This 'blog entry is lovingly dedicated to Jules K. Dahn, July 24- July 28, 2008.
Time. It's the one commodity everyone covets, works hard to have more of, wastes in a myriad of silly and superficial ways, and ultimately loses track of because it cannot be controlled.
It cannot be bought, it can't be bartered (although some, including myself have tried this), and it can't be captured, not really.
We try to catch time and hold it fast. Film, magnetic tape, disk, canvas, paint, ink -- all ways to record a slice of a moment that exists independent of our effort, darting this way or that like a spark from a bonfire flying haphazardly up into the night.
And so it was with Jules, the long-awaited, much loved, hoped for son of a friend of mine from high school.
His story started out pretty much like all baby stories -- excitement, anticipation, the pinning on of a future that began to take shape long before he was due to arrive.
The derailment came when doctors said he was the victim of a vicious chromosomal storm that would not let up.
There were options. . .
My friend and his wife chose the road less travelled, the one the poet Robert Frost writes of so eloquently, the one that isn't the favored way but promises great reward at its end.
They left their son alone to grow in the safety of his mother's womb.
Time always loomed large, and for those of us not directly suspended in this exquisitely painful-joyful limbo, it seemed to fly by quickly.
Seeing Jules' birth photos made my heart sing. Oh, he is so beautiful, so handsome, so reflective of all that is true and right and purposeful! Knowing he had survived the potentially treacherous journey to reach his parents' arms had me crying and laughing at the same time. My friend used to report from time to time how active Jules was in utero and this always spoke volumes to me. Jules had a purpose, a role to play, a task to carry out. He wasn't privy to the musings of those who said he wouldn't, couldn't, or shouldn't.
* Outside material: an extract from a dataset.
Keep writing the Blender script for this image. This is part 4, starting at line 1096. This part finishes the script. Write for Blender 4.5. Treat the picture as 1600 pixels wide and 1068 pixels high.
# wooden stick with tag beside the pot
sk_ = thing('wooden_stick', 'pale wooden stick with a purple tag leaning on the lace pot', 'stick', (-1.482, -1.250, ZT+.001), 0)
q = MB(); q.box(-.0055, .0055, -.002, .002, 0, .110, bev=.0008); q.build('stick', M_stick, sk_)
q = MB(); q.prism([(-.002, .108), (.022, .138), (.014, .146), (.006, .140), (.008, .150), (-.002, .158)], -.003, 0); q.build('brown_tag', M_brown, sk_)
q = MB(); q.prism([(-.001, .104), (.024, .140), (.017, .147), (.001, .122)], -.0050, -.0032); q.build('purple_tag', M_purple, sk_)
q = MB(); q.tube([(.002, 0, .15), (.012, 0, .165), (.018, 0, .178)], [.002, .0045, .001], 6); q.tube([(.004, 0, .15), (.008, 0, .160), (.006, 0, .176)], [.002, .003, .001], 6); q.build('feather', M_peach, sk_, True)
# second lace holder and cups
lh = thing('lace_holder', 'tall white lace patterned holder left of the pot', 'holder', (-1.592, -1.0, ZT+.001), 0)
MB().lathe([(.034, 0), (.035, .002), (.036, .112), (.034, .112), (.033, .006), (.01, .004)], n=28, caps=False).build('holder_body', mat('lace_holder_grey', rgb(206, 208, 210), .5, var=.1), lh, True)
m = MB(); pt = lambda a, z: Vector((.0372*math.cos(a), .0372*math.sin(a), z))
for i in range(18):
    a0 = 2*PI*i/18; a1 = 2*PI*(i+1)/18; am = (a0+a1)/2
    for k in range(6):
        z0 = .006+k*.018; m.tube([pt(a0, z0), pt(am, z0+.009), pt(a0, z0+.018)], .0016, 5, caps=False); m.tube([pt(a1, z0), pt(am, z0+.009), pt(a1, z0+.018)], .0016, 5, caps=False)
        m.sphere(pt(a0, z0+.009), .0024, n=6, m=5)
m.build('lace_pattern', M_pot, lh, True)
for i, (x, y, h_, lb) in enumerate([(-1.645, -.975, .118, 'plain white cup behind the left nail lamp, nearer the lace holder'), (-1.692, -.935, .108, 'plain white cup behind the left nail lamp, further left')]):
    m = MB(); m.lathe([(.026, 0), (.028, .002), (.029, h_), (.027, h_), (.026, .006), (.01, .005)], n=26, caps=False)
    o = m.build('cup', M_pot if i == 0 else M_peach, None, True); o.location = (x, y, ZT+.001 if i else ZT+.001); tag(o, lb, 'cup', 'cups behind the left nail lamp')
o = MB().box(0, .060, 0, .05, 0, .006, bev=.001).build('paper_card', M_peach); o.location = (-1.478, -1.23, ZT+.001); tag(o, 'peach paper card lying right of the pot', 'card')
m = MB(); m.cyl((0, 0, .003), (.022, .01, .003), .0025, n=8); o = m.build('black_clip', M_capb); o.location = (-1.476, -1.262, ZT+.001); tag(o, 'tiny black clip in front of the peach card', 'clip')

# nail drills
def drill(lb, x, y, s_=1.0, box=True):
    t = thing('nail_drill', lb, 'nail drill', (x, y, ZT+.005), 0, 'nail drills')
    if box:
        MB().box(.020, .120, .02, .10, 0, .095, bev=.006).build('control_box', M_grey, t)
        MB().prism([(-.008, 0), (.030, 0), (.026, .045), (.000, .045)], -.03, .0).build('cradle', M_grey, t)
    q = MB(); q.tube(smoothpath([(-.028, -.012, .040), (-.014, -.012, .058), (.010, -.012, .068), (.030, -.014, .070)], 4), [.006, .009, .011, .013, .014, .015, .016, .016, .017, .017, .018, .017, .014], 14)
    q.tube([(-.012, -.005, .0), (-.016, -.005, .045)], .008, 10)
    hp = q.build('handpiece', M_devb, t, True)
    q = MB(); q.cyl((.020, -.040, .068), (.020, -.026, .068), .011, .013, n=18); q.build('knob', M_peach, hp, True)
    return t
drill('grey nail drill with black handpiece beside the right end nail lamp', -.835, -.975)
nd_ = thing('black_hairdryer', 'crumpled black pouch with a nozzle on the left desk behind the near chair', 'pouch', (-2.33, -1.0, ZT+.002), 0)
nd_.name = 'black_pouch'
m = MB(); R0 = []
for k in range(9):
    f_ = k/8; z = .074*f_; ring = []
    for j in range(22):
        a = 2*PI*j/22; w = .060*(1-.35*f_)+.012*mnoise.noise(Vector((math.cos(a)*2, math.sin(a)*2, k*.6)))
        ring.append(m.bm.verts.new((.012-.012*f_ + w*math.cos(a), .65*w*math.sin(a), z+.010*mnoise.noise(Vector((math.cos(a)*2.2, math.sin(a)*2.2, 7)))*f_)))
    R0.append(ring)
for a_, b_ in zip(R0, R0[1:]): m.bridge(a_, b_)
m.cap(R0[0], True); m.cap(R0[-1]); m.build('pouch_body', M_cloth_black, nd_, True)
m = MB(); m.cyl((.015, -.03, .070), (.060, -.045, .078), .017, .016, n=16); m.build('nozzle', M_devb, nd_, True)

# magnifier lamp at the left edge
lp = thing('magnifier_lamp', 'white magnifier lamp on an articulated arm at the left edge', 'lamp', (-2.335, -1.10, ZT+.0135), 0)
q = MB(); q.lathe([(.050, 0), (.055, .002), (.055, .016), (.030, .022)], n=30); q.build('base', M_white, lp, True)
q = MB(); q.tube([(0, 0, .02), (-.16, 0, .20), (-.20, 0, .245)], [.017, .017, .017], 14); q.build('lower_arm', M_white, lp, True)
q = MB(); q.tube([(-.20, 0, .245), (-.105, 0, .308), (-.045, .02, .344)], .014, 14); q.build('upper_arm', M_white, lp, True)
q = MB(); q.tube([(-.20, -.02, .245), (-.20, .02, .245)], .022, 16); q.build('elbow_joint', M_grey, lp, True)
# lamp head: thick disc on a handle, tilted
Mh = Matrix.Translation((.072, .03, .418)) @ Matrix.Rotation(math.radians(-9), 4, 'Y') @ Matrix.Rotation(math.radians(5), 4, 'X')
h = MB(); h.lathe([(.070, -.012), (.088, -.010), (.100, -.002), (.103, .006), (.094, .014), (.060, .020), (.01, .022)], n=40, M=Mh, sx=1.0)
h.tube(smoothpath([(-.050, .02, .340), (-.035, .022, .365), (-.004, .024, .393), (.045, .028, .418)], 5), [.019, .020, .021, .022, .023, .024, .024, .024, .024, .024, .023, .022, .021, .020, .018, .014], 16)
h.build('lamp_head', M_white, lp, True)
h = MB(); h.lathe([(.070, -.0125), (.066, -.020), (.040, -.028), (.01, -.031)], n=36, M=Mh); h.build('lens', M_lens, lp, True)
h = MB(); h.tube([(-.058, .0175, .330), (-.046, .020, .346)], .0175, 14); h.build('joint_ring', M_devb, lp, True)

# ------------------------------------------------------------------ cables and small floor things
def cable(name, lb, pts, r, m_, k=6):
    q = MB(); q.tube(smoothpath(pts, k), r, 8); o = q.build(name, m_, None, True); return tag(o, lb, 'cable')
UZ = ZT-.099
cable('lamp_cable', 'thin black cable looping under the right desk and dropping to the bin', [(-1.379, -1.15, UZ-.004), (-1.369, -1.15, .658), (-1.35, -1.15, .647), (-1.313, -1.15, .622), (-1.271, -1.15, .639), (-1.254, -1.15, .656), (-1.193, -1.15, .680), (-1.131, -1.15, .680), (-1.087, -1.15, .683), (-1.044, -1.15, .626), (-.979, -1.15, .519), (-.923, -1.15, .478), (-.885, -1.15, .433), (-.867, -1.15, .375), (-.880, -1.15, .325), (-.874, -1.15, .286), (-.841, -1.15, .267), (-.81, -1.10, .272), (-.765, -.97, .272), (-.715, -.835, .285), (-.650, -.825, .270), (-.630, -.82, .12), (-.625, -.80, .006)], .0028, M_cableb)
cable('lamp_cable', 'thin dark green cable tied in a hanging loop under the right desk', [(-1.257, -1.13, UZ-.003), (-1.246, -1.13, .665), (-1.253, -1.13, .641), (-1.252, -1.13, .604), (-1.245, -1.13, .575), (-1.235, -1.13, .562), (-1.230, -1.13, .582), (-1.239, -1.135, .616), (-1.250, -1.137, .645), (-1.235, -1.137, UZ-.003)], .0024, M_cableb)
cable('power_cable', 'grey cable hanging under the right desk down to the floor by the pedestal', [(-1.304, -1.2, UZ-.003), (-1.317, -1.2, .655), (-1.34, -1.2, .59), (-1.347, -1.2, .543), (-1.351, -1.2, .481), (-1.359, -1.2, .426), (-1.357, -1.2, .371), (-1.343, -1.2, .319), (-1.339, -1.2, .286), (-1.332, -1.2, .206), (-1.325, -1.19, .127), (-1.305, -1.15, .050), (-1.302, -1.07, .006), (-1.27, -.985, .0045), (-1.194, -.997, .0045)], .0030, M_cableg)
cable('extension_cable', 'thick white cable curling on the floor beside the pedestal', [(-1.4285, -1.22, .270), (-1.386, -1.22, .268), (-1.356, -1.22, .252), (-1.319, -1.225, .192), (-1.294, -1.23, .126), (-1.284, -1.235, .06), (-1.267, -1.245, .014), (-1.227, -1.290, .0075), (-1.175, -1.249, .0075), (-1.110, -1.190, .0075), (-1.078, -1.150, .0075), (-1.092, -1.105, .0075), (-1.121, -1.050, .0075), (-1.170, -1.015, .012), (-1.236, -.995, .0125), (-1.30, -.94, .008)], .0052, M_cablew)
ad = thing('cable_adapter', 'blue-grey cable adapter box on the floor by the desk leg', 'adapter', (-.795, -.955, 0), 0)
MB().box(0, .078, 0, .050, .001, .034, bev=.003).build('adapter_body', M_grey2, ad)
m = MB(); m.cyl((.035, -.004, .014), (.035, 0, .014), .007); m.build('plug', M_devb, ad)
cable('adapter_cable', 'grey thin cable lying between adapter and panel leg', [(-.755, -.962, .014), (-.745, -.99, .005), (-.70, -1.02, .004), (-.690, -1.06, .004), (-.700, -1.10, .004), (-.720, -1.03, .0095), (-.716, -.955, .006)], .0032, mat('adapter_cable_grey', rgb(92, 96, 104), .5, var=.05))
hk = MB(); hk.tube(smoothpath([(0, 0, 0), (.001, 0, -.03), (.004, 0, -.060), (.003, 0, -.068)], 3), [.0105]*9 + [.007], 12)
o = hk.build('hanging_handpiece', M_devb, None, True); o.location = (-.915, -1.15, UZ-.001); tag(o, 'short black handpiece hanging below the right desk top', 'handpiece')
And so he defied them all, living long enough to give his parents that precious, albeit fleeting, gift of time together with their much-beloved son.
I don't presume to know how long it takes to begin to recover from having to say goodbye so soon after meeting one's child.
But I do know this, that time is not the enemy so many people make it out to be. No, the real enemy is our failure to hope, a failure that cheats us of more than we could possibly know.
I'm glad my friends had the good sense to beat back that impulse, because their hope became our hope and it strengthens us even now. Was having Jules for only three days worth the months of anxious waiting?
One look at the beautiful faces of my friends smiling down on their beautiful boy leads me to believe it was.